## Written problem
Print, word for word, the opening line of the data below and every line after it through the line that contains "sc.camera = cam", but not the pictures.

____ Given data

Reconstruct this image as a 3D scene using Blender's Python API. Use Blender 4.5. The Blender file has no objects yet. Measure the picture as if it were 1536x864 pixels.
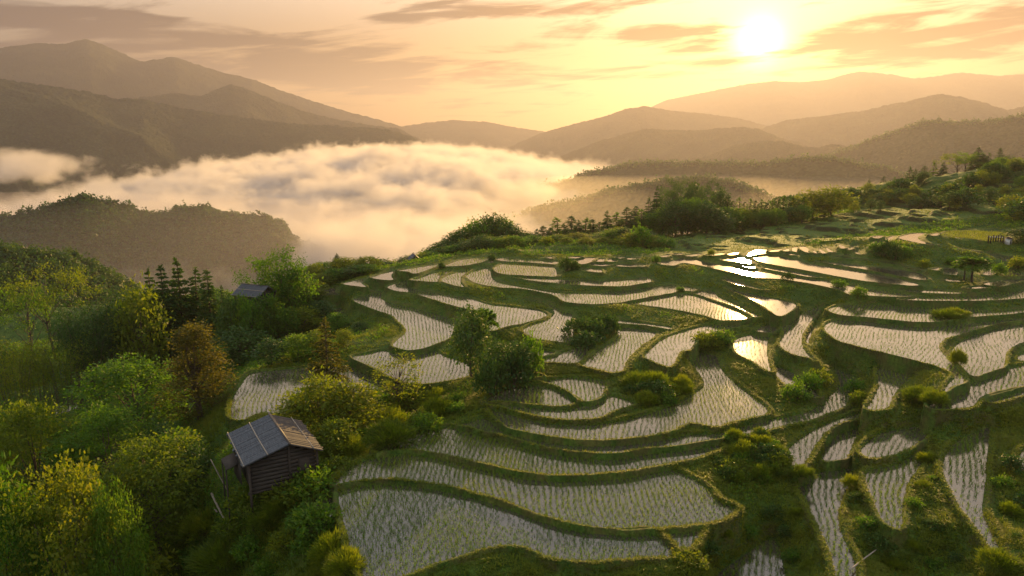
import bpy, math, random
import numpy as np
from mathutils import Vector, Matrix
sc = bpy.context.scene
COL = sc.collection
rng = np.random.default_rng(7)
PI = math.pi

# ------------------------------------------------------------------ camera
CZ = 60.0                      # camera height (m)
FPX = 1100.0                   # focal length in pixels of a 1536 px wide frame
HOR = 205.0                    # row of the horizon
TH = math.atan((432-HOR)/FPX)  # tilt down
CT, ST = math.cos(TH), math.sin(TH)
cam_d = bpy.data.cameras.new('camera'); cam = bpy.data.objects.new('camera', cam_d); COL.objects.link(cam)
cam.location = (0, 0, CZ); cam.rotation_euler = (PI/2-TH, 0, 0)
cam_d.sensor_width = 36.0; cam_d.lens = FPX/1536*36.0
cam_d.clip_start = 0.5; cam_d.clip_end = 40000
sc.camera = cam

def ray(px, py):
    """direction of the sight line through a pixel of the 1536x864 photograph"""
    u = (np.asarray(px, float)-768)/FPX; v = (432-np.asarray(py, float))/FPX
    return np.stack([u, CT+v*ST, -ST+v*CT], -1)
def unproj(px, py, D):
    """world point on the level plane D metres below the camera"""
    d = ray(px, py); t = -np.asarray(D, float)/d[..., 2]
    p = d*t[..., None]; p[..., 2] += CZ
    return p
def at_r(px, py, r):
    """world point at horizontal distance r on the sight line"""
    d = ray(px, py); t = r/np.hypot(d[..., 0], d[..., 1]); p = d*t[..., None] if np.ndim(t) else d*t
    p = np.array(p); p[..., 2] += CZ
    return p
def proj(P):
    P = np.asarray(P, float); x = P[..., 0]; y = P[..., 1]; z = P[..., 2]-CZ
    f = y*CT-z*ST; up = y*ST+z*CT
    return 768+FPX*x/f, 432-FPX*up/f

SUN_DIR = ray(1140, 62); SUN_DIR /= np.linalg.norm(SUN_DIR)
SUN_AZ = math.atan2(SUN_DIR[0], SUN_DIR[1]); SUN_EL = math.asin(SUN_DIR[2])

# ------------------------------------------------------------------ noise helpers (numpy)
def _hash(ix, iy, iz, seed):
    h = (ix.astype(np.int64)*374761393 + iy.astype(np.int64)*668265263 + iz.astype(np.int64)*2147483647 + seed*144269)
    h = (h ^ (h >> 13))*1274126177; h = h & 0x7fffffff
    h = (h ^ (h >> 15))*1103515245; h &= 0x7fffffff
    return h/0x7fffffff
def vnoise(x, y, seed=0):
    x = np.asarray(x, float); y = np.asarray(y, float)
    ix = np.floor(x); iy = np.floor(y); fx = x-ix; fy = y-iy
    fx = fx*fx*(3-2*fx); fy = fy*fy*(3-2*fy); z = np.zeros_like(ix)
    a = _hash(ix, iy, z, seed); b = _hash(ix+1, iy, z, seed); c = _hash(ix, iy+1, z, seed); d = _hash(ix+1, iy+1, z, seed)
    return (a*(1-fx)+b*fx)*(1-fy)+(c*(1-fx)+d*fx)*fy
def fbm(x, y, oct=4, seed=0, gain=.5):
    s = 0; a = 1; n = 0
    for o in range(oct):
        s = s+a*(vnoise(x*2**o+o*17.3, y*2**o-o*9.1, seed+o)-.5); n += a; a *= gain
    return s/n*2
def ridged(x, y, oct=4, seed=0):
    s = 0; a = 1; n = 0
    for o in range(oct):
        s = s+a*(1-np.abs(2*vnoise(x*2**o+o*7.7, y*2**o+o*3.3, seed+o)-1)); n += a; a *= .5
    return s/n
def sstep(a, b, x):
    t = np.clip((x-a)/(b-a), 0, 1); return t*t*(3-2*t)

# ------------------------------------------------------------------ mesh / object helpers
def mesh_np(name, V, loops, starts, totals=None, mats=(), smooth=False, mat_idx=None, attrs=None):
    me = bpy.data.meshes.new(name)
    V = np.ascontiguousarray(V, np.float32); loops = np.ascontiguousarray(loops, np.int32); starts = np.ascontiguousarray(starts, np.int32)
    me.vertices.add(len(V)); me.vertices.foreach_set('co', V.ravel())
    me.loops.add(len(loops)); me.loops.foreach_set('vertex_index', loops)
    me.polygons.add(len(starts)); me.polygons.foreach_set('loop_start', starts)
    if smooth: me.polygons.foreach_set('use_smooth', np.ones(len(starts), bool))
    for m in mats: me.materials.append(m)
    if mat_idx is not None: me.polygons.foreach_set('material_index', np.ascontiguousarray(mat_idx, np.int32))
    if attrs:
        for k, (dom, arr) in attrs.items():
            a = me.attributes.new(k, 'FLOAT', dom); a.data.foreach_set('value', np.ascontiguousarray(arr, np.float32))
    me.update(calc_edges=True)
    return me
def faces_np(name, V, F, **kw):
    F = np.asarray(F, np.int32); n = F.shape[1]
    return mesh_np(name, V, F.ravel(), np.arange(0, len(F)*n, n), **kw)
def link(name, me, parent=None, kind=None, loc=None):
    o = bpy.data.objects.new(name, me); COL.objects.link(o)
    if parent is not None: o.parent = parent
    if kind: o['kind'] = kind
    if loc is not None: o.location = loc
    return o
def tag(o, label=None, cat=None, group=None, kind=None):
    if label: o['label'] = label
    if cat: o['category'] = cat
    if group: o['group'] = group
    if kind: o['kind'] = kind
    return o
def empty(name, loc=(0, 0, 0), rz=0, label=None, cat=None, group=None):
    o = bpy.data.objects.new(name, None); COL.objects.link(o); o.location = loc; o.rotation_euler = (0, 0, rz)
    o.empty_display_size = .3
    return tag(o, label, cat, group)

# ------------------------------------------------------------------ material helpers
def new_mat(name):
    m = bpy.data.materials.new(name); m.use_nodes = True; nt = m.node_tree; nt.nodes.clear()
    out = nt.nodes.new('ShaderNodeOutputMaterial')
    return m, nt, out
def N(nt, t, **kw):
    n = nt.nodes.new(t)
    for k, v in kw.items():
        if k.startswith('_'): setattr(n, k[1:], v)
        else:
            key = int(k[1:]) if k[0] == 'i' and k[1:].isdigit() else k.replace('__', ' ')
            n.inputs[key].default_value = v
    return n
def L(nt, a, ao, b, bi): nt.links.new(a.outputs[ao], b.inputs[bi])
def ramp(nt, stops, src=None, so=0, interp='LINEAR'):
    r = nt.nodes.new('ShaderNodeValToRGB'); r.color_ramp.interpolation = interp
    el = r.color_ramp.elements
    while len(el) > 1: el.remove(el[-1])
    el[0].position = stops[0][0]; el[0].color = (*stops[0][1], 1)
    for p, c in stops[1:]:
        e = el.new(p); e.color = (*c, 1)
    if src is not None: nt.links.new(src.outputs[so], r.inputs[0])
    return r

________

## Written answer
Reconstruct this image as a 3D scene using Blender's Python API. Use Blender 4.5. The Blender file has no objects yet. Measure the picture as if it were 1536x864 pixels.
import bpy, math, random
import numpy as np
from mathutils import Vector, Matrix
sc = bpy.context.scene
COL = sc.collection
rng = np.random.default_rng(7)
PI = math.pi

# ------------------------------------------------------------------ camera
CZ = 60.0                      # camera height (m)
FPX = 1100.0                   # focal length in pixels of a 1536 px wide frame
HOR = 205.0                    # row of the horizon
TH = math.atan((432-HOR)/FPX)  # tilt down
CT, ST = math.cos(TH), math.sin(TH)
cam_d = bpy.data.cameras.new('camera'); cam = bpy.data.objects.new('camera', cam_d); COL.objects.link(cam)
cam.location = (0, 0, CZ); cam.rotation_euler = (PI/2-TH, 0, 0)
cam_d.sensor_width = 36.0; cam_d.lens = FPX/1536*36.0
cam_d.clip_start = 0.5; cam_d.clip_end = 40000
sc.camera = cam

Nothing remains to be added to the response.